A common analogy used to justify removing Confederate statues is that of the Nazis, in Germany. After all, the argument goes, those who lose wars waged to kill or enslave their own people don’t get monuments.
But there is an important difference between the lack of Nazi statues in Germany and the plethora of Confederate ones in the United States. The prohibition on Nazi statues began the moment the war was over. They were never built. The Confederate monuments, on the other hand, went up beginning about 10 years after the war, and continued to be built for another century.
This distinction matters for several reasons. The first is that Confederate monuments were not symbols of the South’s defeat in war, but of its victory in peace. The prominent statue of Robert E. Lee in Richmond, Virginia was commissioned in 1876, just as the period known as Reconstruction was coming to a close. For a decade, the Republican federal government had sought to control and change Southern society. By 1877, those efforts were over and the South felt it had survived with its pride and power intact.
The federal government’s decision to restore power to the South had brutal, often horrific consequences. The era of Jim Crow laws was ushered in, erasing many of the gains blacks in the South made during Reconstruction. But this decision came with benefits for Northern states, which had grown tired of the effort and expense of occupying and controlling the South. It may have been a deal with the devil, but it was a deal that would shape the history of North and South for the next century.
A Statue Is Not Merely about Reverence for Its Subject
It is tempting to consider what might have happened had Davis and Lee been hanged, the South fully brought to submission, perhaps even occupied without franchise until the North deemed it sufficiently transformed. But we must remember that the North was not without racism in this period. In fact, it is very easy to argue that almost every American politician or leader from 1877 to 1964 was complicit in the terrors of Jim Crow, which were not exactly a secret. Many of those leaders have their own statues.
When the South began erecting monuments to their treason and the federal government did little to stop them, they often spared no expense to create remarkable works of public art. The aforementioned statue of Lee in Richmond was made by the French artist Antonin Mercie, whose work can also be seen in the Louvre.
The double equestrian statue of Lee and Stonewall Jackson removed from Baltimore last week was the work of Laura Gardin Fraser, a woman who beat out five acclaimed male sculptors to win the commission in 1936. This was not the first time a government decided to obscure her work. In 1932 she won a competition to design the new quarter coin featuring George Washington, but Secretary of the Treasury Andrew Mellon ignored the result and chose the design of a man instead.
All of this is to say that a statue is more than a symbol of reverence towards the person depicted. It is also public art and a way that a community displays its culture and values. For multiple generations after Reconstruction, until very recently, many Southern communities chose the Confederacy as their way to do that. So when we tear down a statue, we are not merely condemning the subject, but the entire community, in this case several generations of Southern culture, including millions of people.
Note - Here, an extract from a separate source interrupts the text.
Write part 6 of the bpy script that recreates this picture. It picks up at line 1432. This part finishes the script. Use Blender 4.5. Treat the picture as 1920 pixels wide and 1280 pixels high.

It’s Not the Person, But All He Represents
When one argues that so and so general was a traitor to a horrible cause that lost, it doesn’t necessarily address the concerns of some of the many people (according to NPR, 62 percent of Americans) who want the statues to remain. It’s not the insult to the subject; it’s the insult to Southern culture in general. Maybe that is fair; maybe the South from Reconstruction until the 1960s should be seen as an evil and immoral place only to be whispered about and condemned. But if so, let’s be upfront about what is really being punished.
There is also a physical link to history to consider. These are statues that people’s great-great-great grandparents walked by. In many cases they are a showpiece of a town. All of us live in the physical environment created by those who came before us. Seeing old things left specifically for posterity reminds us of our own fleeting time to make a mark on the world, and they help us understand that previous time.
When the Taliban destroys ancient monuments, they deprive not only us but also future generations from studying those monuments. During the Protestant Reformation much Catholic art was destroyed. It is not difficult to imagine that, had the Vatican fallen, today there would be no Pieta or Sistine Chapel because they offended the sensibilities of that time.
For us to decide that 2017 is the time to determine whether future generations experience art and symbolism that has stood for 100 years is a shocking display of arrogance. What evidence do we have that our own morals and sensibilities are so pure that we may take such judgments upon ourselves?
The debate we are having is much larger than a question of whether men like Lee should be respected or scorned. There is certainly ample evidence for the latter. The question is whether we should erase 100 years of culture, a culture that was victorious in maintaining itself despite losing the Civil War, because we find that culture abhorrent.
The time to ban statues of Confederates and Confederate monuments was 1865. But that didn’t happen. Instead, the Union turned a blind eye to racism and lynching, and allowed a myth of a noble Lost Cause to grow and come to define Southern culture. That can’t be undone. That sin was committed, and it wasn’t just committed by the South.